And on June 26th the “domestique” of the King, as he called himself, was at Compiègne, as has been seen, taking leave of his master. The farewell was hardly a success. Louis wanted the dangerous Voltaire gone, and was offended at his going. What room was there in France for the author of those shameless contes and that loud passionate “Voice of the Sage and the People”? None. That “Voice” had been the sensation of the year among the orthodox. A hundred “Voices” had been raised to answer it—in parody, in refutation, in agreement. Even Madame de Pompadour was offended—this clever Voltaire had whispered in her ear too apt and impudent a couplet. True, when he took farewell of her, she smiled on him a little and sent her kind regards to King Frederick. When Voltaire gave the message, that astute boor of a monarch curtly observed, “I do not know her”—and the artful Voltaire wrote the Pompadour some very pretty verses to tell her that he had the honour to give Venus the thanks of Achilles!

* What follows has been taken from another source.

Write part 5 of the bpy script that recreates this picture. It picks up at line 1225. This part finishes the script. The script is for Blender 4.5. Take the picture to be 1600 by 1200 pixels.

As for his French Majesty, when Voltaire begged permission to visit the Prussian, he turned his back on the greatest man in his kingdom and said indifferently, “You can go when you like.”
Even now, a word would have detained Voltaire. But that word was far from being spoken. After he was gone, there arose at Court one day some question of the royal treatment of this child of genius. “After all,” said Louis, “I have treated him as well as Louis XIV. treated Racine and Boileau.... It is not my fault if he aspires to sup with a king;” and proceeded to add that if he had been too good-natured to talent “all that”—which included d’Alembert, Fontenelle, Maupertuis, Montesquieu, Prévost—“would have dined or supped with me.” Comment is needless.
Voltaire left France with Boyer keeping the conscience of King and Dauphin; and keeping from the people light, knowledge, and advancement. The ânes of Mirepoix were the sworn enemies, not of Voltaire alone, but of all his friends, of all the intellect of France. Fréron, that “worm from the carcase of Desfontaines,” was their tongue and pen. They were busy now refusing the Sacrament to dying Jansenists who could not produce a certificate to show they had accepted the Bull Unigenitus. Voltaire could not resist a parting shaft at them. Two little pamphlets, gently satirical and both directed against the clergy, were the final bolts which shut the gates of Paris upon him for eight-and-twenty years. In the belief that he was leaving it for a very few months at the most, he set out from Compiègne on a day towards the end of June; but precisely what day is not certain. On July 2d he was at Cleves. On July 10, 1750, he arrived at the palace of King Frederick the Great, at Potsdam.
CHAPTER XXI
GLAMOUR
Clean, quiet Potsdam stands on the river Havel and is sixteen miles from Berlin. In 1745, the great Frederick had begun to build there the little, white, one-storied palace called Sans-Souci. He desired to be buried at the foot of a statue of Flora on one of its terraces—“when I am there I shall be sans souci.”
The French tastes of the royal architect are everywhere evident. Sans-Souci is a kind of miniature Versailles. It stands on a hill. Formal terraces slope to a formal park. Here are statues, and a fountain—all the artificial and no natural beauties. Within the palace may still be seen, almost unaltered, the rooms where the great King lived and died—his chair, his clock, his portrait. In the picture gallery he walked and talked with Voltaire. And in the west wing is the room occupied by that favoured guest, and before him by the Maréchal de Saxe.
Voltaire arrived then at Sans-Souci on July 10th, after a journey which cost thrifty Frederick 600l., and during which the traveller had visited the famous battlefields of Fontenoy, Raucoux, and Lawfeld.
It was ten years since Voltaire had escaped from his Madame du Châtelet to first see in the flesh the hero of his dreams. It was fourteen years since the pair had first exchanged adoring letters. Their friendship was of European fame. They were the two greatest men of their age. Half the world watched their meeting—and awaited results.
The pair fell metaphorically, and perhaps literally too, into each other’s arms. This day had been so long delayed. The host had worked for it so persistently, doggedly, and consistently! The visitor had so warmly wanted it when it had been wholly impossible—and when it was inevitable had done his best to recall that early enthusiasm.